All markets are local

Looking beneath the national numbers, Robert Denk, NAHB’s assistant vice president for forecasting and analysis, noted a range of conditions across the country and differences among the states in the amount of distress suffered during the recession and the headway being made in recovery.

Housing nationwide bottomed out at an average of 27 percent of normal production in early 2009.

The hardest hit states where production soared to unsustainable levels during the boom years – California, Nevada, Arizona and Florida – bottomed out at 10 percent to 20 percent of normal when the housing bubble burst. In sharp contrast, better states that did not experience a huge production run up during the boom declined to 50 percent of normal production. Now that housing has entered a new stage in the healing process, local economic conditions are dictating the pace of recovery.

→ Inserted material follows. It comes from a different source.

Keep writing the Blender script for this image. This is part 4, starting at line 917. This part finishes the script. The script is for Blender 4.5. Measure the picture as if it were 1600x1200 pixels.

“We’ve now gotten past the point where we are digging out of holes and repairing the carnage of the housing markets,” says Denk. “It’s no longer about the boom and the bust. Now it’s about the underlying [state and regional] economies, and how that is supporting the housing recovery.”

For example, while Texas and Florida have roughly the same number of mortgages, Florida had nearly five times as many foreclosures during the height of the downturn and today has less than double.

The gradual and steady housing recovery now underway across the land will bring nationwide housing starts to 71 percent of normal by the fourth quarter of next year and 93 percent of normal by the end of 2015, Denk predicts.